Recognizing the risks associated with China’s dominance, several countries and regions are taking steps to diversify their critical mineral supply chains and processing capabilities.

  • United States: The U.S. government is actively working to increase domestic mineral production by streamlining permitting, reconsidering certain regulations, mobilizing additional financing, and opening up federal lands and military bases for mining and processing. The US also tracks over 50 minerals considered critical for economic and national security, including 17 rare earths, strategic metals like lithium, cobalt, nickel, manganese and graphite, as well as industrial and specialised metals such as copper, zinc, vanadium, titanium, tellurium, indium and germanium.

    The US and Australia have signed a critical minerals agreement to secure supply chains as China tightens its control over global production. This $8.5 billion deal involves joint processing efforts, with both nations contributing $1 billion over six months to fund collaborative projects.

  • European Union: The EU has published its first list of strategic projects strengthening the local extraction, processing, and recycling of 14 of the 17 materials it deems critical for its energy transition and security. The Critical Raw Materials Act (CRMA) sets targets for 2030, including extracting 10% of the EU’s annual consumption, processing 40%, and recycling 25% of these essential materials. The EU has forged 13 agreements with mineral-rich countries outside of the Union since 2017, with more agreements in the pipeline. The partnerships aim to promote economic development in cooperating countries in mineral extraction, processing, and related infrastructure, scaling up global CRM output.

  • Australia: Australia’s Critical Minerals Strategy 2023–2030 sets out how critical minerals are defined and examines how their development and supply can be supported and secured. The related Critical Minerals List identifies 31 critical minerals. Australia is in the early stages of growing its critical minerals sector. While exploration and mining continue to grow, mid-stream processing and down-stream manufacturing are not yet developed.

Investment Opportunities in Critical Mineral Processing

The global push to diversify critical mineral supply chains is creating significant investment opportunities in companies involved in the extraction, processing, and recycling of these materials.

  • Mining Companies: Companies with projects located in politically stable countries with strong environmental and social governance standards are well-positioned to benefit from increased demand for critical minerals.

  • Processing and Refining Companies: Companies developing innovative and cost-effective processing technologies are particularly attractive, as they can help reduce reliance on Chinese processing facilities. For example, Ucore Rare Metals is developing rare earth processing technology to break China’s 95% control over the mid-market supply chain, focusing on refining and processing rare earth oxides for Western markets.

  • Recycling Companies: As the world transitions to a circular economy, companies involved in recycling critical minerals from electronic waste and other sources will play an increasingly important role.

Challenges and Risks

Investing in critical minerals is not without its challenges and risks.

  • Price Volatility: The prices of critical minerals can be volatile, making it difficult to predict future returns.

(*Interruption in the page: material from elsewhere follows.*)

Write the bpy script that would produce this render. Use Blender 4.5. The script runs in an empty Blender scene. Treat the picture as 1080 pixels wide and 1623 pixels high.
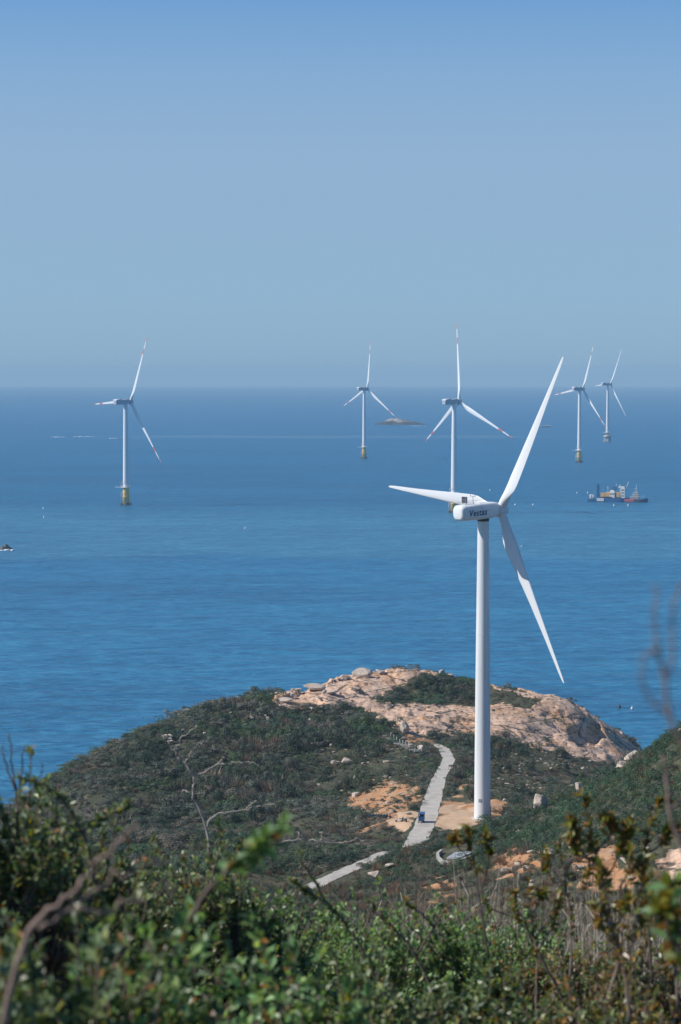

  • Geopolitical Risks: Trade tensions and export restrictions can disrupt supply chains and impact the profitability of mining and processing operations.

  • Environmental and Social Concerns: Mining and processing activities can have significant environmental and social impacts, requiring companies to adhere to strict regulations and best practices.

  • Competition: The critical minerals market is becoming increasingly competitive, with new players entering the market and existing companies expanding their operations.

Strategic Considerations for Investors

  • Due Diligence: Thoroughly research companies and projects before investing, paying close attention to their financial performance, technical capabilities, and environmental and social governance practices.

  • Diversification: Diversify your investments across multiple critical minerals and companies to reduce risk.

  • Long-Term Perspective: Investing in critical minerals requires a long-term perspective, as it can take years for projects to come to fruition and generate returns.

  • Government Policies: Stay informed about government policies and regulations related to critical minerals, as they can have a significant impact on the market.

Conclusion

Investing in critical minerals offers a unique opportunity to capitalize on the global transition to a green economy and reduce reliance on China’s dominance in processing. By carefully considering the opportunities and challenges, and by adopting a strategic approach, investors can potentially generate attractive returns while contributing to a more secure and sustainable future.